I knew by the intensity of the shriek that something was very wrong. My six-year-old never screamed like that. She came bursting through my office door. “Mom! Help! Come quick!”
I leapt from my chair. “What’s wrong?”
She started to sob as she spoke. “The dogs are in the chicken coop. I couldn’t get them out.”
I ran for the door. She ran after me.
“They pushed past me when I went in. I couldn’t get them out. Hurry!”
I was hurrying. I was sprinting out the front door, up the driveway, back toward the coop.
“Moooommmmmyyyy! They’re going to kill all the chickens!”
But I wouldn’t say that out loud. Instead, I just ran as fast as I could.
When I reached the coop, I burst inside. The hens were squawking high up in the coop while our white rooster flapped his wings at the two dogs and the red rooster lay, motionless, on the coop floor.
The two little dogs barked ferociously at the red rooster.
Oh no.Buffalo, the red rooster, was the favorite of all the kids.

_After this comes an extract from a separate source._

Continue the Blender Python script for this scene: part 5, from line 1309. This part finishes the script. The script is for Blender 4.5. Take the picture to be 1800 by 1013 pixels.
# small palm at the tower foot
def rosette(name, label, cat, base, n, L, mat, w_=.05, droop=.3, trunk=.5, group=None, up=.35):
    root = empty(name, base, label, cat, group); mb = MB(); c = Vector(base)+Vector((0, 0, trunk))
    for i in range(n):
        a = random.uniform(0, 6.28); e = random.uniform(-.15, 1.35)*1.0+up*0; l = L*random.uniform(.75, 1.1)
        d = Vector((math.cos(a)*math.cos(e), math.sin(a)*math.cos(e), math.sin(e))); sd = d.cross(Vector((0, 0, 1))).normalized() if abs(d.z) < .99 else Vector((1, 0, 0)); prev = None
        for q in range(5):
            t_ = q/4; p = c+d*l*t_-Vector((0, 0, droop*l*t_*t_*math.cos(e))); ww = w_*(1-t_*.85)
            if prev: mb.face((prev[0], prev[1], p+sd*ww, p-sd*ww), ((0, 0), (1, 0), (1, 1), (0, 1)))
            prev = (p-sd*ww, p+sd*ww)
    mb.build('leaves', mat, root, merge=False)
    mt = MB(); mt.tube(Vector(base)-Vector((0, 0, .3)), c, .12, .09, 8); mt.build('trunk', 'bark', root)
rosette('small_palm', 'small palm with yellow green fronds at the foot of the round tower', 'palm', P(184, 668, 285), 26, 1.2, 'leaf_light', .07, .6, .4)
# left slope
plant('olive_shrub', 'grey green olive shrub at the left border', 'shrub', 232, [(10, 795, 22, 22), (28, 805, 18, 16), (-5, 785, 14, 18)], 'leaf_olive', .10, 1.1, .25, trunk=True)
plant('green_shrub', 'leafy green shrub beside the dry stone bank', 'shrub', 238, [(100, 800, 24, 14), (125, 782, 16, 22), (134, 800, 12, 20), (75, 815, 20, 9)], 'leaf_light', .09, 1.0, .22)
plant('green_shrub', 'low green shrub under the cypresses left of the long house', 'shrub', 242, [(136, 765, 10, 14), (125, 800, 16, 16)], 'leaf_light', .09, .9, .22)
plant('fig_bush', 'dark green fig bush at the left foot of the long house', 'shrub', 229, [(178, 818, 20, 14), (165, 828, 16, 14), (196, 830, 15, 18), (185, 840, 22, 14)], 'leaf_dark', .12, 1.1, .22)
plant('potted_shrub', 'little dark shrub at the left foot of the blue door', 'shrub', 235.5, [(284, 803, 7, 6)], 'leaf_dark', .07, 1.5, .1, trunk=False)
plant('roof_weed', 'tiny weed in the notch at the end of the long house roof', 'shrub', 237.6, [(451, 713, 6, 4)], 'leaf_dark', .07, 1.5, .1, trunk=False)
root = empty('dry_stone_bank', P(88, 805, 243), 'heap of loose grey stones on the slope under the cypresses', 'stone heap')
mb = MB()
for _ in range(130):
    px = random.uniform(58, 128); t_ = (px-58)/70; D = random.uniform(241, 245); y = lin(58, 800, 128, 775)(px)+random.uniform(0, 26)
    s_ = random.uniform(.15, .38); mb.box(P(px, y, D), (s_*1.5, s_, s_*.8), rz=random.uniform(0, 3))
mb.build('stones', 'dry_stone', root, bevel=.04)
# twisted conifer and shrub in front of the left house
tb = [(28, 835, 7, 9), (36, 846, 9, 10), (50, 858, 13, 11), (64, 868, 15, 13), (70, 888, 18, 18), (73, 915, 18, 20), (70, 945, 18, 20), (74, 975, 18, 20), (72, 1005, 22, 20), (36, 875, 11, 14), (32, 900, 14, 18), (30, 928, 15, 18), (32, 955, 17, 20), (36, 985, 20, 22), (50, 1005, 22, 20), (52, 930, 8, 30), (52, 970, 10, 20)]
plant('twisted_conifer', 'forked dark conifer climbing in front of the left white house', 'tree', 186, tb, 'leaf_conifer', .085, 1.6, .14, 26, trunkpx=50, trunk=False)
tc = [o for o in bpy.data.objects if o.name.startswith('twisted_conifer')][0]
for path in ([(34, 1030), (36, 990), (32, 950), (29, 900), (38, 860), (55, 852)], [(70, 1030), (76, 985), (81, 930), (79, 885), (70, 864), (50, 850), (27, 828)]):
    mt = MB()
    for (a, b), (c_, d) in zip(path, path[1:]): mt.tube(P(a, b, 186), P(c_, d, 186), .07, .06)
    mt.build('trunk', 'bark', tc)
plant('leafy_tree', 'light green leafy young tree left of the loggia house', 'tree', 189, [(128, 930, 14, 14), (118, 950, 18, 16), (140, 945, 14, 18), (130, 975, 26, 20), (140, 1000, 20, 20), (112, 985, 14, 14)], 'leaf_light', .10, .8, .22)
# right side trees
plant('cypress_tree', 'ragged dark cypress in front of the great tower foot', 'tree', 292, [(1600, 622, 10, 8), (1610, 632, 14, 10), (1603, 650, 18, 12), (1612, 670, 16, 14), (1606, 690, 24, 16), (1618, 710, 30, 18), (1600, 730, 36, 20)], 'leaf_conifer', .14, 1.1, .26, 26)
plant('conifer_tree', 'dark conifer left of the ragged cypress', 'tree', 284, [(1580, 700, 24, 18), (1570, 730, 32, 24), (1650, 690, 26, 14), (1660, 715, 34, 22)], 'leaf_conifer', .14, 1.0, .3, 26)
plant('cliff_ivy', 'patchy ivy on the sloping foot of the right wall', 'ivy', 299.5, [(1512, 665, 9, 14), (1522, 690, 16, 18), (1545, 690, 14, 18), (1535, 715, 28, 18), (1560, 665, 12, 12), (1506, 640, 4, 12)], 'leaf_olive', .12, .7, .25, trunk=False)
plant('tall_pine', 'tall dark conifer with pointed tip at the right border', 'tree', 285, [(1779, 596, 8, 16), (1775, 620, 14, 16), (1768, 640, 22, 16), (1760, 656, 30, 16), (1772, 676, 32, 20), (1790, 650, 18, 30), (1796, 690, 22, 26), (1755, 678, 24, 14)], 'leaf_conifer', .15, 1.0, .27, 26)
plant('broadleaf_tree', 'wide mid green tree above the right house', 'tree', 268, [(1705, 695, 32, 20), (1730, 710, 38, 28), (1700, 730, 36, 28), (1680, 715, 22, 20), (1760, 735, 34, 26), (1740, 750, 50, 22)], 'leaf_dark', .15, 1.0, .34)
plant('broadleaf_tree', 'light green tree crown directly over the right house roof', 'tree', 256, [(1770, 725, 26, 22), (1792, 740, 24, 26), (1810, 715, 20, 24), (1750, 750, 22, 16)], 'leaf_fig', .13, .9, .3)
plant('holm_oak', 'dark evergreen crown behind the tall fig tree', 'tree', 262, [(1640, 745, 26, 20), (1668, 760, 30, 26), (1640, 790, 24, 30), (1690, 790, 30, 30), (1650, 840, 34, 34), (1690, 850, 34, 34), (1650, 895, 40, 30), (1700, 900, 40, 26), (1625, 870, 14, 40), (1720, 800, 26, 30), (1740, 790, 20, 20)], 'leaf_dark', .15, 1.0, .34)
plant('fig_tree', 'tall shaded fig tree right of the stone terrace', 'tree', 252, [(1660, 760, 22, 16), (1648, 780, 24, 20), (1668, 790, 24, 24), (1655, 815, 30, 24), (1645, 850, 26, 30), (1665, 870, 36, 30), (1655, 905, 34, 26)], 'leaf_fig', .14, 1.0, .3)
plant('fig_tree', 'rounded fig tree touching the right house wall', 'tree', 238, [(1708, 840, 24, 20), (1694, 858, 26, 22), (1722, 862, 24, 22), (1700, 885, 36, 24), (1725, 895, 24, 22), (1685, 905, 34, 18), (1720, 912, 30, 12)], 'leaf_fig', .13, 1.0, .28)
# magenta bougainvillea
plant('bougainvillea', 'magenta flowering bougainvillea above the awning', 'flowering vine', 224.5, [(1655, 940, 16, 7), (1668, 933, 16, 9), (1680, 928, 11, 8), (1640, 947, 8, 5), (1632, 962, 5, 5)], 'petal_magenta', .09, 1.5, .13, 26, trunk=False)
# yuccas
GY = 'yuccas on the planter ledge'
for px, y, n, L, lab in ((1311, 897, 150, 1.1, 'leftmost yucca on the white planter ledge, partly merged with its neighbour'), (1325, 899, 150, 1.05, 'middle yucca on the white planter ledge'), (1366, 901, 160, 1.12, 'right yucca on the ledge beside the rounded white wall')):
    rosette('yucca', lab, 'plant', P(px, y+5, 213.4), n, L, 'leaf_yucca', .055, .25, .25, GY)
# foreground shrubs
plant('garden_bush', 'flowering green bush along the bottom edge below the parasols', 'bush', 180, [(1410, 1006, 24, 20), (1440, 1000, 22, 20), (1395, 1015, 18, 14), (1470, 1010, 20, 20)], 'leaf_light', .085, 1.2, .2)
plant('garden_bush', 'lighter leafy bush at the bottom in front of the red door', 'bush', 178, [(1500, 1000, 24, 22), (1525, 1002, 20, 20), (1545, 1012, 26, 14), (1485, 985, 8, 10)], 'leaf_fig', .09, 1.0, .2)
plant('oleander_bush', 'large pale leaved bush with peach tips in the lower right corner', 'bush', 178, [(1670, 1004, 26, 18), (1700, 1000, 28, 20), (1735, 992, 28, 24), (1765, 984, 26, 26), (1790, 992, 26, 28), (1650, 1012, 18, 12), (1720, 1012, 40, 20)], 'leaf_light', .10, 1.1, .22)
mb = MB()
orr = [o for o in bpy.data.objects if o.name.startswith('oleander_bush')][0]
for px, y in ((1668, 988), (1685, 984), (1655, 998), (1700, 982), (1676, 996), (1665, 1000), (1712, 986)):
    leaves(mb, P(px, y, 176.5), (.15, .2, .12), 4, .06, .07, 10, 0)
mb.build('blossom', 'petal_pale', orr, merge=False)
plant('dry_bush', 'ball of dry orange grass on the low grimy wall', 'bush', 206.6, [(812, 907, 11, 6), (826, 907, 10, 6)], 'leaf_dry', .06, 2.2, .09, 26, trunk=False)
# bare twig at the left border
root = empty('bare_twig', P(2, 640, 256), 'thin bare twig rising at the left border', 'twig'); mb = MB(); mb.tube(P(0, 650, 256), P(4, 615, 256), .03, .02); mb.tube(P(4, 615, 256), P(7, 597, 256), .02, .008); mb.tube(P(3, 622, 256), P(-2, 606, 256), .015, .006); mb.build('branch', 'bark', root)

I grabbed the two dogs and tossed them from the coop. They wagged their tails and scratched at the door to get back in. I ignored them.
Instead I knelt beside Buffalo, fearing the worst.
But he was still breathing. I helped him to his feet.
He shook himself and blinked at me. His entire, glorious tail had been pulled out and now I noticed feathers scattered around the coop. He had a few bare spots on his wings, but there wasn’t a bite mark on him.
My daughter sidled up next to me. “Is he going to be all right?”
“I think so. Go get the wound spray from the barn. I’m going to spray him where his tail got pulled out.”
Jordyn brought me the spray and Buffalo held still while I tended to his bare back end. Then he fluttered up to his perch and checked on his hens. The white rooster turned around on his perch and I noticed that he, too, was missing much of his tail. I sprayed him too, checked the hens, then sat on the hay.
The roosters stared at me. I stared back at them. “You’re war heroes, you know,” I told them. “You fought the battle so the hens could get away.”
They fluttered their wings, off balance without their large tails.
I smiled at them. Sometimes the roosters squabble with each other. Sometimes they peck the backs of the hens. But when the real enemy threatened their hens, the roosters worked together to protect the flock.
That’s how we need to be too. In the church, in our families, in our circles of friends, we need to recognize that the enemy is not each other. There’s real enemy whose goal is our destruction, our death.
Sometimes we’re too busy squabbling with each other to protect against the real threat. Sometimes we’re too busy pecking at those God has given us to protect. Paul says in Galatians 5:14-16 (NIV), “For the entire law is fulfilled in keeping this one command: ‘Love your neighbor as yourself.’ If you bite and devour each other, watch out or you will be destroyed by each other.”
The roosters may occasionally be disgruntled with one another, but they don’t bite and devour each other. And when the real enemy sneaks into their coop, they band together to protect the hens. They know who the enemy really is.
And as I sat there, bemoaning the loss of Buffalo’s stunning tail (and most of Parmesan’s beautiful white tail), I started to see that losing a tail, even a gorgeous one like Buffalo’s, isn’t the worst thing that can happen.
God calls us to protect the weak, stand up for what’s right, lay down our lives, our tails, for others. He doesn’t call us to bicker and nitpick and peck at the very ones who we are called to protect. He doesn’t call us to bite and devour each other.
He calls us to fight the real enemy, the one who wants to destroy our souls. Together, just like Buffalo and Parmesan, we can defeat every dog who crashes our coop. Together, God gives us the strength to love others enough to sacrifice our tails so they can find a high place of safety.
Together, we can be who God created us to be, even if some feathers get pulled out in the process.